Q. I know about ‘OPR’ but what is ‘OPR-1’ and ‘OPR-2’?

A. 'OPR-1'....This is the Standard Method of 'OPR' in which Only the HT Voltage of  the Output Valve/s is Reduced, the Preamp Circuits are 'Held' at Normal HT Supply Voltage. This Maintains the Full Preamp Drive and High Harmonic Content of the Valve Output Sound.  'OPR-2'.... This Setting Totally Changes the Dynamics of the Amplifier as the HT Voltage of  Both the Preamp and Power Amp Circuits are Reduced. The Resulting Effect is a 'Cleaner', 'Softer' Sound.  

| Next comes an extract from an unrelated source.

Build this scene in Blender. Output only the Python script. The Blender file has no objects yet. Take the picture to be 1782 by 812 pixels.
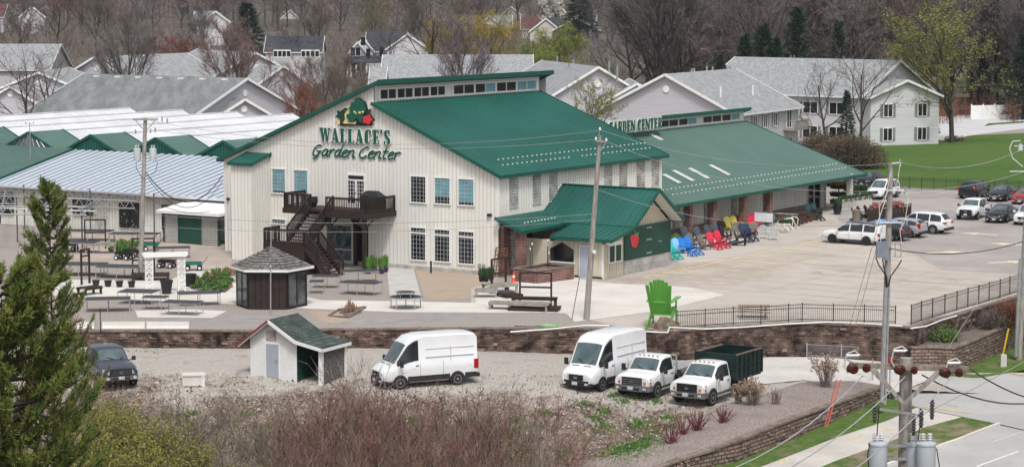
import bpy, bmesh, math, random
import numpy as np
from mathutils import Vector, Matrix
R = math.radians
F, HY, H = 3919.0, -10.0, 18.3          # focal length in photo pixels, horizon row, eye height in layout units
S = 19.5 / 18.3                          # metres per layout unit
PITCH = math.atan((406 - HY) / F)
scn = bpy.context.scene
C = scn.collection
cam_d = bpy.data.cameras.new('camera'); cam = bpy.data.objects.new('camera', cam_d); C.objects.link(cam)
cam_d.sensor_width = 36.0; cam_d.lens = 36.0 * F / 1782.0
cam_d.clip_start = 1.0; cam_d.clip_end = 6000.0
cam.location = (0, 0, H * S); cam.rotation_euler = (R(90) - PITCH, 0, 0)
scn.camera = cam
SUN_EL, SUN_AZ = R(58), R(172)           # azimuth measured clockwise from +Y
wd = bpy.data.worlds.new('World'); scn.world = wd; wd.use_nodes = True
nt = wd.node_tree; nt.nodes.clear()
sky = nt.nodes.new('ShaderNodeTexSky'); sky.sky_type = 'NISHITA'; sky.sun_disc = False
sky.sun_elevation = SUN_EL; sky.sun_rotation = SUN_AZ; sky.air_density = 1.0; sky.dust_density = 4.0
hsv = nt.nodes.new('ShaderNodeHueSaturation'); hsv.inputs['Saturation'].default_value = 0.30
bg = nt.nodes.new('ShaderNodeBackground'); bg.inputs['Strength'].default_value = 0.13
wo = nt.nodes.new('ShaderNodeOutputWorld')
nt.links.new(sky.outputs[0], hsv.inputs['Color']); nt.links.new(hsv.outputs[0], bg.inputs[0]); nt.links.new(bg.outputs[0], wo.inputs[0])
sun_d = bpy.data.lights.new('sun', 'SUN'); sun_d.energy = 1.8; sun_d.angle = R(11); sun_d.color = (1.0, 0.96, 0.91)
sun = bpy.data.objects.new('sun', sun_d); C.objects.link(sun); sun.location = (0, 60, 80)
sdir = Vector((math.sin(SUN_AZ) * math.cos(SUN_EL), math.cos(SUN_AZ) * math.cos(SUN_EL), math.sin(SUN_EL)))
sun.rotation_euler = sdir.to_track_quat('Z', 'Y').to_euler()
scn.view_settings.view_transform = 'Standard'; scn.view_settings.look = 'None'
scn.view_settings.exposure = 0.22; scn.view_settings.gamma = 1.0
scn.cycles.max_bounces = 5; scn.cycles.diffuse_bounces = 2; scn.cycles.glossy_bounces = 2
scn.cycles.transparent_max_bounces = 8; scn.cycles.use_denoising = True
scn.cycles.caustics_reflective = False; scn.cycles.caustics_refractive = False
def ray(px, py):
 a = (px - 891) / F; b = (406 - py) / F
 c, s = math.cos(PITCH), math.sin(PITCH)
 return (a, c + b * s, -s + b * c)
def P(px, py, z=0.0):                    # point of the place at layout height z (metres out)
 r = ray(px, py); t = (z - H) / r[2]
 return Vector((r[0] * t, r[1] * t, z)) * S
def PD(px, py, D):                       # point at distance D (layout units)
 r = ray(px, py); t = D / r[1]
 return Vector((r[0] * t, D, H + r[2] * t)) * S
AZ = R(32.6)
U = Vector((math.sin(AZ), math.cos(AZ), 0)); V = Vector((-math.cos(AZ), math.sin(AZ), 0)); Z = Vector((0, 0, 1))
O = P(868, 480, 0)
def W(u, v, z=0.0): return O + (U * u + V * v + Z * z) * S       # the garden centre's own grid
def hit(px, py, p0, n):
 r = Vector(ray(px, py)); c = Vector((0, 0, H * S))
 return c + r * ((p0 - c).dot(n) / r.dot(n))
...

Q. What about 'Dual Output Valves'?

A. The Final Sound of any Valve Amplifier is Determined by many Factors but one of the Major Players in the Circuit is the Type of Output Valve Fitted. An 'EL84' sounds totally different to a '6L6GC'. Some of the 'RAT' Amps are fitted with 2 Different Output Valves and you can 'Switch Between' them -or- 'MIX' them -or- Have them Both Running all of the Time (Dual Parallel). It all adds up to a Much more Versatile Amp and Something a Bit different to the Standard, Run-of-the-Mill - 'Valve Amp'.